“The future is already here; it’s just not evenly distributed.” This quote by writer William Ford Gibson was a theme at a recent forum on the future design state and fate of the shopping mall. The discussion was part of “The Changing Tide: Navigating California Construction” conference held in Downtown Los Angeles earlier this month.

Entitled “Riding Giants – Designing the Future of Retail,” the forum was moderated by Mark D. Fergus, regional director with Cumming, an international construction project management and cost consulting firm. Speakers included Trevor Pollard, AIA, vice president of design with Westfield Corporation; and Trevor Shulters, CPE., associate director, Cumming.

Pollard, who has been designing malls with Westfield for about 15 years, discussed the findings of a multi-year Westfield research project that looked into trends shaping the future of shopping centers. The first phase of this project was to assemble a diverse team to examine “every single force in the environment” that could influence the customer, he said.

“We came up with over 100 things that were going to change how our customer behaves or responds to their environment,” said Pollard. He said factors included economics, social media, driverless cars, drones and more. “We put it all in a matrix and tried to create relationships between these zones.”

Pollard, whose company is currently working on a $1.5-billion renovation of the Valley Fair mall in San Jose, said once they had these 100 elements, they needed to decide what was relevant. Of these ideas, driverless cars were something they looked at closer with regards to shopping center parking garages.

He said they reached out to Google about driverless cars and the tech company was interested in the fact that malls have thousands of parking spaces that are empty at night and could be used for a fleet of autonomous vehicles to park and charge. The challenge was Google said it would need about 200 MW of electricity, or more power than an entire shopping center uses. And this is something Westfield is looking at for future parking structures, said Pollard.

Another modern trend Westfield is looking at is the overall size of shopping centers. “Everything is going to become smaller,” said Pollard. “It’s no surprise that retail is overbuilt in this country so there is going to be a massive consolidation and stores are going to become much smaller.” As an example to follow he points to the Apple store, which “does more volume out of a 10,000 sq-ft store than most department stores do out of 200,000 sq-ft stores. So we see that for shopping centers too. How do we make them smaller and more profitable per sq-ft?”

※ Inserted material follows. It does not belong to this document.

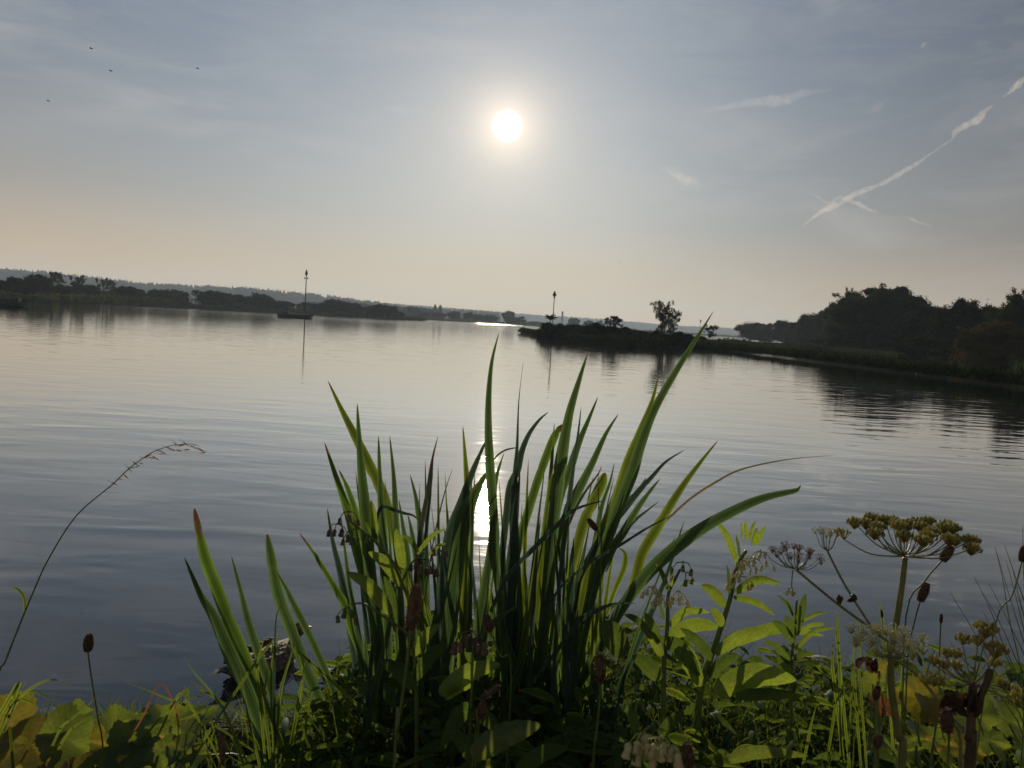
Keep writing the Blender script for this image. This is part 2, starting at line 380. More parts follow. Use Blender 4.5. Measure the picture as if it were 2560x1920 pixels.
# hills: ridge lines (x, y) in the frame with a distance, each a real slope with a wood on it
def ridge(name, tab, Y, foot, mat, n=160):
    mb = MB(); vs = []; rows = 9; info = []
    x0, x1 = tab[0][0], tab[-1][0]
    for i in range(n + 1):
        xx = x0 + (x1 - x0) * i / n; yy = lerp_tab(tab, xx)
        top = P(xx, yy, Y); H = top.z - 15
        col = []
        for j in range(rows):
            t = j / (rows - 1)
            y = Y - foot * (1 - t) if t <= 1 else Y
            z = H * (sin(t * pi / 2) ** 1.3) + R.uniform(-1.2, 1.2) * (t > 0)
            x = top.x * (y / Y) if t < 1 else top.x
            p = Vector((x, y, max(z, -1 if t == 0 else .2))); vs.append(p); col.append(p)
        vs.append(Vector((top.x * 1.1, Y + foot * .6, H * .55))); info.append(col)
    r_ = rows + 1
    mb.add(vs, [(i * r_ + j, (i + 1) * r_ + j, (i + 1) * r_ + j + 1, i * r_ + j + 1) for i in range(n) for j in range(rows)])
    tag(mb.build(name, mat), kind='structure'); return info
def forest(name, label, info, mat, conifer, per=3, size=(10, 15), rows=(3, 9)):
    mb = MB()
    for i in range(len(info) - 1):
        for j in range(rows[0], rows[1]):
            for q in range(per if j > rows[1] - 3 else max(1, per - 1)):
                t = R.random(); a = info[i][j]; b = info[i + 1][j]; p = a.lerp(b, t)
                if j > 0: p = p.lerp(info[i][j - 1], R.random() * (.8 if j < rows[1] - 1 else .2))
                h = R.uniform(*size); w_ = h * R.uniform(.16, .26)
                if R.random() < conifer:
                    nn = 5; ring = [p + Vector((cos(2 * pi * k_ / nn) * w_, sin(2 * pi * k_ / nn) * w_, h * .05)) for k_ in range(nn)]
                    r2 = [p + Vector((cos(2 * pi * k_ / nn + .5) * w_ * .6, sin(2 * pi * k_ / nn + .5) * w_ * .6, h * .55)) for k_ in range(nn)]
                    mb.add(ring + r2 + [p + Vector((0, 0, h))], [(k_, (k_ + 1) % nn, nn + (k_ + 1) % nn, nn + k_) for k_ in range(nn)] + [(nn + k_, nn + (k_ + 1) % nn, 2 * nn) for k_ in range(nn)])
                else:
                    mb.blob(p + Vector((0, 0, h * .45)), w_ * 2.3, w_ * 2.3, h * .42, n=6, m=4, lump=.22)
    o = mb.build(name, mat, smooth=False); return tag(o, label, 'woodland', kind='stuff')
RIDGE_L = [(-450, 655), (0, 677), (120, 685), (346, 712), (407, 716), (610, 724), (700, 733), (814, 744), (900, 756), (1000, 770), (1110, 786), (1250, 806)]
RIDGE_M = [(770, 765), (850, 746), (905, 752), (962, 762), (1010, 772), (1090, 790)]
RIDGE_R = [(700, 745), (900, 751), (990, 759), (1116, 768), (1306, 784), (1500, 796), (1544, 800), (1691, 814), (1823, 819), (1900, 824), (2100, 838), (2300, 850)]
M['hill'] = plain('hill_ground', (.03, .04, .02), 1.0, .3, .01, .2, .1, spec=0)
i1 = ridge('hill', RIDGE_L, 1750, 500, M['hill'])
forest('forest', 'hazy blue green conifer wood along the left hill ridge', i1, M['forest'], .75, 4, (13, 24), (4, 9))
i2 = ridge('hill', RIDGE_R, 3300, 1000, M['hill'], 150)
forest('forest', 'pale distant wood on the low hills at the centre and right', i2, M['forest'], .4, 4, (11, 17), (5, 9))
i3 = ridge('hill', RIDGE_M, 900, 200, M['hill'], 50)
forest('forest', 'dark rounded wood on the low rise right of the moored barge', i3, M['forest'], .15, 3, (8, 12), (3, 9))

# ------------------------------------------------------------------ trees
def limb_tree(mb, base, h, spread, nl, seed, rad):
    rr = random.Random(seed); tips = []
    tr = [base, base + Vector((rr.uniform(-.03, .03) * h, rr.uniform(-.03, .03) * h, h * .35)), base + Vector((rr.uniform(-.06, .06) * h, rr.uniform(-.06, .06) * h, h * .72))]
    mb.tube(smooth_path(tr, 3), [rad * (1 - .13 * i) for i in range(7)], 6)
    for i in range(nl):
        t = rr.uniform(.25, 1); st = tr[1].lerp(tr[2], t) if t > .5 else tr[0].lerp(tr[1], .4 + t)
        an = rr.uniform(0, 2 * pi); e = st + Vector((cos(an) * spread * rr.uniform(.5, .9), sin(an) * spread * rr.uniform(.5, .9), h * rr.uniform(.12, .38)))
        mdp = st.lerp(e, .5) + Vector((0, 0, -h * .04))
        mb.tube([st, mdp, e], [rad * .45, rad * .28, rad * .08], 4); tips.append(e)
        for q in range(2):
            e2 = mdp + Vector((rr.uniform(-1, 1) * spread * .4, rr.uniform(-1, 1) * spread * .4, h * rr.uniform(.1, .25)))
            mb.tube([mdp, e2], [rad * .2, rad * .05], 3, cap=False); tips.append(e2)
    return tips
def leafcloud(mb, centres, nleaf, size, rr, shell=.55):
    tot = sum(c[1] * c[2] for c in centres)
    for (c, rx, rz) in centres:
        k_ = int(nleaf * rx * rz / tot)
        for i in range(k_):
            d = Vector((rr.gauss(0, 1), rr.gauss(0, 1), rr.gauss(0, 1))).normalized()
            q = shell + (1 - shell) * rr.random() ** .6
            if rr.random() < .16: q *= rr.uniform(1.0, 1.14)
            p = c + Vector((d.x * rx * q, d.y * rx * q, d.z * rz * q))
            n_ = (d + Vector((rr.uniform(-1, 1), rr.uniform(-1, 1), rr.uniform(-1, 1)))).normalized()
            a = n_.orthogonal().normalized(); a.rotate(Matrix.Rotation(rr.uniform(0, 6.28), 3, n_)); b = n_.cross(a)
            s_ = size * rr.uniform(.6, 1.4)
            mb.add([p - a * s_, p + b * s_ * .45, p + a * s_, p - b * s_ * .45], [(0, 1, 2, 3)])
def cores(mb, cs):                              # dense inner foliage of each clump
    for (c, rx, rz) in cs: mb.blob(c, rx * .74, rx * .74, rz * .74, n=9, m=6, lump=.16)
PROTO = {}
def proto(kind, seed):
    """unit tree: height 1, half width 0.5; returns trunk mesh, crown mesh (object data)"""
    key = (kind, seed)
    if key in PROTO: return PROTO[key]
    rr = random.Random(seed * 13 + hash(kind) % 1 + len(kind)); tb = MB(); cb = MB()
    def dome(nl, zc, rx, rz, lr, qm=1.04):
        cs = [(Vector((0, 0, zc)), rx * .86, rz * .86)]
        for i in range(nl):
            a_ = rr.uniform(0, 2 * pi); t_ = math.acos(rr.uniform(-.75, 1)); q = rr.uniform(.62, qm); lq = rr.uniform(*lr)
            p = Vector((sin(t_) * cos(a_) * (rx - lq * .6) * q, sin(t_) * sin(a_) * (rx - lq * .6) * q, zc + cos(t_) * (rz - lq * .6) * q))
            if p.z < lq * .5: p.z = lq * .5
            cs.append((p, lq, lq * rr.uniform(.75, 1.05)))
        return cs
    if kind == 'round':
        limb_tree(tb, Vector((0, 0, 0)), .8, .3, 7, seed, .030)
        cs = dome(24, .54, .46, .45, (.09, .16)) + [(Vector((rr.uniform(-.12, .12), 0, .24)), .42, .24)]
        leafcloud(cb, cs, 4200, .026, rr); cores(cb, cs)
    elif kind == 'bush':
        limb_tree(tb, Vector((0, 0, 0)), .7, .4, 6, seed, .03)
        cs = dome(20, .40, .50, .56, (.10, .2)) + [(Vector((0, 0, .20)), .48, .24)]
        leafcloud(cb, cs, 3000, .036, rr); cores(cb, cs)
    elif kind == 'sparse':
        tips = limb_tree(tb, Vector((0, 0, 0)), .9, .42, 20, seed, .013)
        cs = [(t, rr.uniform(.035, .085), rr.uniform(.03, .07)) for t in tips]
        leafcloud(cb, cs, 2400, .026, rr, .2)
    elif kind == 'poplar':
        tb.tube([Vector((0, 0, 0)), Vector((0, 0, .5)), Vector((0, 0, .9))], [.03, .02, .005], 5)
        leafcloud(cb, [(Vector((0, 0, .15 + .1 * i)), .5 - abs(i - 3.5) * .07, .14) for i in range(8)], 1400, .06, rr)
    elif kind == 'willow':                      # open young tree on the island
        for s_ in range(7):
            an = rr.uniform(0, 6.28); e = Vector((cos(an) * rr.uniform(.1, .42), sin(an) * rr.uniform(.1, .42), rr.uniform(.75, 1.0)))
            md = e * .5 + Vector((e.x * -.1, 0, .08)); pth = smooth_path([Vector((cos(an) * .03, sin(an) * .03, 0)), md, e], 4); tb.tube(pth, [.014 * (1 - i / 9.5) for i in range(9)], 4)
            for q in range(16):
                st = pth[rr.randint(2, 8)]; e2 = st + Vector((rr.uniform(-.2, .2), rr.uniform(-.2, .2), rr.uniform(.02, .16)))
                tb.tube([st, e2], [.004, .001], 3, cap=False)
                leafcloud(cb, [(st.lerp(e2, .8), .06, .055)], 34, .020, rr, .1)
    elif kind == 'hawthorn':                    # large near trees, spiky top twigs
        tips = limb_tree(tb, Vector((0, 0, 0)), .8, .42, 9, seed, .035)
        cs = dome(60, .46, .52, .52, (.07, .13), .93) + [(Vector((-.06, 0, .22)), .48, .24), (Vector((.12, 0, .25)), .40, .26)]
        leafcloud(cb, cs, 15000, .0165, rr); cores(cb, cs)
        for i in range(26):                      # protruding twigs
            c = rr.choice([q for q in cs[1:47] if q[0].z > .5] or cs); st = c[0]; e = st + Vector((rr.uniform(-.12, .12), rr.uniform(-.12, .12), c[2] * 1.35))
            tb.tube([st, e], [.006, .002], 3, cap=False); leafcloud(cb, [(st.lerp(e, .75), .045, .05)], 60, .014, rr, .1)
    PROTO[key] = (tb, cb); return PROTO[key]
MESHES = {}
def tree(name, kind, seed, xs_, ytop, ypix_w, Y, label, mat='crown', group=None, z0=.8, depth_k=1.0, cat='tree', parts=True):
    """a tree standing at distance Y whose top is seen at (xs_, ytop) and whose crown is ypix_w pixels wide"""
    key = (kind, seed, mat)
    top = P(xs_, ytop, Y); h = top.z - z0; wd = ypix_w / F * Y
    root = empty(name, (top.x, Y, z0 - .3), label, cat, group)
    if key not in MESHES:
        tb, cb = proto(kind, seed)
        t_ = tb.build('trunk', M['bark']); c_ = cb.build('crown', M[mat], smooth=False); MESHES[key] = (t_.data, c_.data)
        for o in (t_, c_): bpy.data.objects.remove(o)
    for nm, me in zip(('trunk', 'crown'), MESHES[key]):
        o = bpy.data.objects.new(nm, me); C.objects.link(o); o.parent = root
        o.scale = (wd * 1.02, wd * depth_k, (h + .3)); o.rotation_euler = (0, 0, 0)
    root.rotation_euler = (0, 0, R.uniform(-.35, .35)); return root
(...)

Wayne Selby, regional managing director for Cumming, was also at the conference. He told me that shopping centers are becoming an all-around “experience” for the customer.

“The way they are developing these mega-malls today is you have everything there, like education, advertising, events and entertainment,” says Selby, who specializes in quantity surveying and cost management, and who is also working on the Valley Fair project. “It’s changing the dynamic of how they build and sell real state and we as consultants have to be flexible to adapt to that as well.”

Pollard says designers need to create environments that are part of the community and completely mixed-use with hotels and housing. “We can’t be looking at it just as a single purpose shopping center experience,” he says. “It has to be about lifestyle, work and experience.”